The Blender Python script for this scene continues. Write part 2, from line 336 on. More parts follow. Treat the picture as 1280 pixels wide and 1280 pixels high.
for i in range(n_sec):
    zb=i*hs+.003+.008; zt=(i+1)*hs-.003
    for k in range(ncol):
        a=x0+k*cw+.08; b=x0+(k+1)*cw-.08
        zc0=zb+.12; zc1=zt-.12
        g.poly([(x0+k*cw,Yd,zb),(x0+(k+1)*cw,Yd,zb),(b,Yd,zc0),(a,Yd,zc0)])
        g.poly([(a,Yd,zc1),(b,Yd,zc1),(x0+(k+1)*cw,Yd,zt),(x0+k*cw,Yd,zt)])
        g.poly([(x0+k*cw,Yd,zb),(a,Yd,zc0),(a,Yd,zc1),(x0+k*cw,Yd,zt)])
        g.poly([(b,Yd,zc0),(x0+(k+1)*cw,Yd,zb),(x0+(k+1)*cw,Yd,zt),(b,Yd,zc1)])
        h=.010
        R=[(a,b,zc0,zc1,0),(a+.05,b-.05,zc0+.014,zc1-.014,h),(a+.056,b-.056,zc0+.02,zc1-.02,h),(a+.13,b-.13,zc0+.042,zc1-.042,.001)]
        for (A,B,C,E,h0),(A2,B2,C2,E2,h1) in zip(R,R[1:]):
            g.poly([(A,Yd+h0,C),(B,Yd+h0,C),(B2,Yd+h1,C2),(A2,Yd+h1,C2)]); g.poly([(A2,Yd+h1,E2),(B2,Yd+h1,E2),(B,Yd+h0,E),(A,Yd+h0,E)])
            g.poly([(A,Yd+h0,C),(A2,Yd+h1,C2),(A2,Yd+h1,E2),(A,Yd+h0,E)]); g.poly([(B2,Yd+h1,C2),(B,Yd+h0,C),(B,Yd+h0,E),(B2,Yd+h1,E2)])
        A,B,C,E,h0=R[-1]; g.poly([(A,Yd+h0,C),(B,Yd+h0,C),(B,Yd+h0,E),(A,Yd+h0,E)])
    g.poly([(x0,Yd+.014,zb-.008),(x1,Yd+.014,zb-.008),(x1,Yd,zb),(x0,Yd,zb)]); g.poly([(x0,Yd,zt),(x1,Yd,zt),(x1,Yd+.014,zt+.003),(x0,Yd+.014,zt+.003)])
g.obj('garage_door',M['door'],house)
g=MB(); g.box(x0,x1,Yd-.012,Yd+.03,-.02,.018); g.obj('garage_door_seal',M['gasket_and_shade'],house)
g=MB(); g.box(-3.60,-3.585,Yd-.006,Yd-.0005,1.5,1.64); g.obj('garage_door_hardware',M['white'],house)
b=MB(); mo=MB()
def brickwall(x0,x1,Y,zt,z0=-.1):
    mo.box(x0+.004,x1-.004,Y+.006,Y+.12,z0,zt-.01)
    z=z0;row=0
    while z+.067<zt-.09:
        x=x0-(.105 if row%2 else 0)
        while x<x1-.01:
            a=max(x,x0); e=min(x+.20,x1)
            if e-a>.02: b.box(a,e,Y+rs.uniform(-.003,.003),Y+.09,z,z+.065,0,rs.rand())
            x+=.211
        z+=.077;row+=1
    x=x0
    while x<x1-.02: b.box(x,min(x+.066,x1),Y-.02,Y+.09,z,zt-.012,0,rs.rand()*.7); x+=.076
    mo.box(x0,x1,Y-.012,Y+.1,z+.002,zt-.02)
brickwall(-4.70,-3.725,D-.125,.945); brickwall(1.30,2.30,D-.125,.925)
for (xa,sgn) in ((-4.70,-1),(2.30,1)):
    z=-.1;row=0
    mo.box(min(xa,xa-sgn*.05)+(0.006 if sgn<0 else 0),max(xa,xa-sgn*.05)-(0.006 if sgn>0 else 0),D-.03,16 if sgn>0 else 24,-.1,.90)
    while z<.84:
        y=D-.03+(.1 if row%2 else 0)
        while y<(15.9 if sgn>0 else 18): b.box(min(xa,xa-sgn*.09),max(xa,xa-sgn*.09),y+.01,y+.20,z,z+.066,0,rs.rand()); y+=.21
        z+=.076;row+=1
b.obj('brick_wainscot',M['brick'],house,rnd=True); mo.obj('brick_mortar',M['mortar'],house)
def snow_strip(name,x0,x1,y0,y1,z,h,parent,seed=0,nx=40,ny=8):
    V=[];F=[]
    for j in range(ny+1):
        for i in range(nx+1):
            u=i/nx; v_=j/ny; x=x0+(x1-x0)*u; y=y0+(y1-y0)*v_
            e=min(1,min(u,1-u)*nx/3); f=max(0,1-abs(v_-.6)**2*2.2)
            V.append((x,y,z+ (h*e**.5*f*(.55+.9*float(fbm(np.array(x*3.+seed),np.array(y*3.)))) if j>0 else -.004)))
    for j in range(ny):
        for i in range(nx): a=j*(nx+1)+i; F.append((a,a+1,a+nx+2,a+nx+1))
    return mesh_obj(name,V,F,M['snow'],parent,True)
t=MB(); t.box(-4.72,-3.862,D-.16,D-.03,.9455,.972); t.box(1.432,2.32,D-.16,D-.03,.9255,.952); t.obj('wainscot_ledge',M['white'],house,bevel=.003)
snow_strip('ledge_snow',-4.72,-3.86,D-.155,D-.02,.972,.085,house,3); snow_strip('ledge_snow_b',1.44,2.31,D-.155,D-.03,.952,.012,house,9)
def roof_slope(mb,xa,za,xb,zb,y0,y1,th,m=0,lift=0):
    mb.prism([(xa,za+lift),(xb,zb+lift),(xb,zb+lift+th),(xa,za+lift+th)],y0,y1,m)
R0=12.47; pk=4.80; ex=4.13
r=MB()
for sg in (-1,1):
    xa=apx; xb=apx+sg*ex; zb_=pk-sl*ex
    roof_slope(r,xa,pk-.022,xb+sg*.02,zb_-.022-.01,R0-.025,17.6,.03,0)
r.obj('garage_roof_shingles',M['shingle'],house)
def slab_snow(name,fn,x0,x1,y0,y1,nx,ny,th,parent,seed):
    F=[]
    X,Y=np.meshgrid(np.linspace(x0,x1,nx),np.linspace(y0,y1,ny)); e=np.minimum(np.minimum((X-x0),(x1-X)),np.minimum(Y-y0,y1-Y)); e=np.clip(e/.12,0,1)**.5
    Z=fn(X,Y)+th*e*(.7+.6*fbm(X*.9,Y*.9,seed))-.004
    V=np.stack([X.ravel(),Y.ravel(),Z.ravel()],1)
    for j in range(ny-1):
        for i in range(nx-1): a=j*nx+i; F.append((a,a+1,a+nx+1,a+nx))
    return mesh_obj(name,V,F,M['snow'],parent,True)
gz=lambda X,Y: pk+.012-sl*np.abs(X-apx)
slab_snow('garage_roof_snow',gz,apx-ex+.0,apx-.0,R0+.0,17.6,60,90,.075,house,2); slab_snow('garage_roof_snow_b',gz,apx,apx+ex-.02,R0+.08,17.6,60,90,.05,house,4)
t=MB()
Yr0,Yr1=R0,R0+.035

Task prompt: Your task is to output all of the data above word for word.

Task answer:
The Blender Python script for this scene continues. Write part 2, from line 336 on. More parts follow. Treat the picture as 1280 pixels wide and 1280 pixels high.
for i in range(n_sec):
    zb=i*hs+.003+.008; zt=(i+1)*hs-.003
    for k in range(ncol):
        a=x0+k*cw+.08; b=x0+(k+1)*cw-.08
        zc0=zb+.12; zc1=zt-.12
        g.poly([(x0+k*cw,Yd,zb),(x0+(k+1)*cw,Yd,zb),(b,Yd,zc0),(a,Yd,zc0)])
        g.poly([(a,Yd,zc1),(b,Yd,zc1),(x0+(k+1)*cw,Yd,zt),(x0+k*cw,Yd,zt)])
        g.poly([(x0+k*cw,Yd,zb),(a,Yd,zc0),(a,Yd,zc1),(x0+k*cw,Yd,zt)])
        g.poly([(b,Yd,zc0),(x0+(k+1)*cw,Yd,zb),(x0+(k+1)*cw,Yd,zt),(b,Yd,zc1)])
        h=.010
        R=[(a,b,zc0,zc1,0),(a+.05,b-.05,zc0+.014,zc1-.014,h),(a+.056,b-.056,zc0+.02,zc1-.02,h),(a+.13,b-.13,zc0+.042,zc1-.042,.001)]
        for (A,B,C,E,h0),(A2,B2,C2,E2,h1) in zip(R,R[1:]):
            g.poly([(A,Yd+h0,C),(B,Yd+h0,C),(B2,Yd+h1,C2),(A2,Yd+h1,C2)]); g.poly([(A2,Yd+h1,E2),(B2,Yd+h1,E2),(B,Yd+h0,E),(A,Yd+h0,E)])
            g.poly([(A,Yd+h0,C),(A2,Yd+h1,C2),(A2,Yd+h1,E2),(A,Yd+h0,E)]); g.poly([(B2,Yd+h1,C2),(B,Yd+h0,C),(B,Yd+h0,E),(B2,Yd+h1,E2)])
        A,B,C,E,h0=R[-1]; g.poly([(A,Yd+h0,C),(B,Yd+h0,C),(B,Yd+h0,E),(A,Yd+h0,E)])
    g.poly([(x0,Yd+.014,zb-.008),(x1,Yd+.014,zb-.008),(x1,Yd,zb),(x0,Yd,zb)]); g.poly([(x0,Yd,zt),(x1,Yd,zt),(x1,Yd+.014,zt+.003),(x0,Yd+.014,zt+.003)])
g.obj('garage_door',M['door'],house)
g=MB(); g.box(x0,x1,Yd-.012,Yd+.03,-.02,.018); g.obj('garage_door_seal',M['gasket_and_shade'],house)
g=MB(); g.box(-3.60,-3.585,Yd-.006,Yd-.0005,1.5,1.64); g.obj('garage_door_hardware',M['white'],house)
b=MB(); mo=MB()
def brickwall(x0,x1,Y,zt,z0=-.1):
    mo.box(x0+.004,x1-.004,Y+.006,Y+.12,z0,zt-.01)
    z=z0;row=0
    while z+.067<zt-.09:
        x=x0-(.105 if row%2 else 0)
        while x<x1-.01:
            a=max(x,x0); e=min(x+.20,x1)
            if e-a>.02: b.box(a,e,Y+rs.uniform(-.003,.003),Y+.09,z,z+.065,0,rs.rand())
            x+=.211
        z+=.077;row+=1
    x=x0
    while x<x1-.02: b.box(x,min(x+.066,x1),Y-.02,Y+.09,z,zt-.012,0,rs.rand()*.7); x+=.076
    mo.box(x0,x1,Y-.012,Y+.1,z+.002,zt-.02)
brickwall(-4.70,-3.725,D-.125,.945); brickwall(1.30,2.30,D-.125,.925)
for (xa,sgn) in ((-4.70,-1),(2.30,1)):
    z=-.1;row=0
    mo.box(min(xa,xa-sgn*.05)+(0.006 if sgn<0 else 0),max(xa,xa-sgn*.05)-(0.006 if sgn>0 else 0),D-.03,16 if sgn>0 else 24,-.1,.90)
    while z<.84:
        y=D-.03+(.1 if row%2 else 0)
        while y<(15.9 if sgn>0 else 18): b.box(min(xa,xa-sgn*.09),max(xa,xa-sgn*.09),y+.01,y+.20,z,z+.066,0,rs.rand()); y+=.21
        z+=.076;row+=1
b.obj('brick_wainscot',M['brick'],house,rnd=True); mo.obj('brick_mortar',M['mortar'],house)
def snow_strip(name,x0,x1,y0,y1,z,h,parent,seed=0,nx=40,ny=8):
    V=[];F=[]
    for j in range(ny+1):
        for i in range(nx+1):
            u=i/nx; v_=j/ny; x=x0+(x1-x0)*u; y=y0+(y1-y0)*v_
            e=min(1,min(u,1-u)*nx/3); f=max(0,1-abs(v_-.6)**2*2.2)
            V.append((x,y,z+ (h*e**.5*f*(.55+.9*float(fbm(np.array(x*3.+seed),np.array(y*3.)))) if j>0 else -.004)))
    for j in range(ny):
        for i in range(nx): a=j*(nx+1)+i; F.append((a,a+1,a+nx+2,a+nx+1))
    return mesh_obj(name,V,F,M['snow'],parent,True)
t=MB(); t.box(-4.72,-3.862,D-.16,D-.03,.9455,.972); t.box(1.432,2.32,D-.16,D-.03,.9255,.952); t.obj('wainscot_ledge',M['white'],house,bevel=.003)
snow_strip('ledge_snow',-4.72,-3.86,D-.155,D-.02,.972,.085,house,3); snow_strip('ledge_snow_b',1.44,2.31,D-.155,D-.03,.952,.012,house,9)
def roof_slope(mb,xa,za,xb,zb,y0,y1,th,m=0,lift=0):
    mb.prism([(xa,za+lift),(xb,zb+lift),(xb,zb+lift+th),(xa,za+lift+th)],y0,y1,m)
R0=12.47; pk=4.80; ex=4.13
r=MB()
for sg in (-1,1):
    xa=apx; xb=apx+sg*ex; zb_=pk-sl*ex
    roof_slope(r,xa,pk-.022,xb+sg*.02,zb_-.022-.01,R0-.025,17.6,.03,0)
r.obj('garage_roof_shingles',M['shingle'],house)
def slab_snow(name,fn,x0,x1,y0,y1,nx,ny,th,parent,seed):
    F=[]
    X,Y=np.meshgrid(np.linspace(x0,x1,nx),np.linspace(y0,y1,ny)); e=np.minimum(np.minimum((X-x0),(x1-X)),np.minimum(Y-y0,y1-Y)); e=np.clip(e/.12,0,1)**.5
    Z=fn(X,Y)+th*e*(.7+.6*fbm(X*.9,Y*.9,seed))-.004
    V=np.stack([X.ravel(),Y.ravel(),Z.ravel()],1)
    for j in range(ny-1):
        for i in range(nx-1): a=j*nx+i; F.append((a,a+1,a+nx+1,a+nx))
    return mesh_obj(name,V,F,M['snow'],parent,True)
gz=lambda X,Y: pk+.012-sl*np.abs(X-apx)
slab_snow('garage_roof_snow',gz,apx-ex+.0,apx-.0,R0+.0,17.6,60,90,.075,house,2); slab_snow('garage_roof_snow_b',gz,apx,apx+ex-.02,R0+.08,17.6,60,90,.05,house,4)
t=MB()
Yr0,Yr1=R0,R0+.035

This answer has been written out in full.